Archive for July, 2010

Best Practices in Promoting IF on Campus

Tuesday, July 6th, 2010

Intellectual freedom is one of the core values of librarianship and the ACRL Intellectual Freedom Committee is dedicated to promoting awareness of this value and commitment to its principles. These values are of particular relevance to academic libraries where intellectual freedom is also central to the academic freedom that make teaching and research possible.

In order to assist academic librarians in their efforts to promote this value within their libraries and on their campuses, the ACRL IFC has begun a multi-year project to collect and publish best practice in raising awareness of intellectual and academic freedom issues on campus and building student commitment to its principles.

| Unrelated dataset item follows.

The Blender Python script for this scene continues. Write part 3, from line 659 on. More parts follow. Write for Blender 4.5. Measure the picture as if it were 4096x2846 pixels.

Please share with us how you raise the issue of intellectual freedom with students and guide them to embrace and protect its principles. I also hope that you will pass along this request to other librarians in your state or region involved with protecting and promoting intellectual freedom in higher education.

The members of the ACRL represent a wide and varied community. Without a doubt, the manners in which they address intellectual freedom are richer and more varied than have ever been documented. Most of us create displays or programs during Banned Book Week, but what do we really know about each other’s efforts beyond a few news items each year in our journals? We have not shared the range of our efforts or the knowledge we have gained through our successes. The ACRL IFC wants to address this gap in our knowledge and create a best practices guide that will serve as an inspiration for intellectual freedom efforts in all our libraries.

As I have said, this will be a multi-year project and the ACRL IFC will be approaching academic librarians a number of times and in a number of ways in order to capture as fully as possible our efforts in this area. At this time, we hope that you and your state and regions state’s intellectual freedom leaders will provide us with feedback on the issues or categories of practice they would like to see addressed in our best practices document.

The ACRL IFC does have some preliminary thoughts about categories–staff education/training; displays; programs/presentations for various campus audiences; flyers, posters, bookmarks, and other takeaways; collaboration with other units on campus; collaboration beyond campus; intellectual freedom and library instruction–but we are sure these categories form too wide a mesh to capture everything we desire. What categories do your leaders feel should be addressed? What would help them in their work if we could provide them with documentation?

If you would also take the time to describe the best practices on your campuses, we will also be very grateful.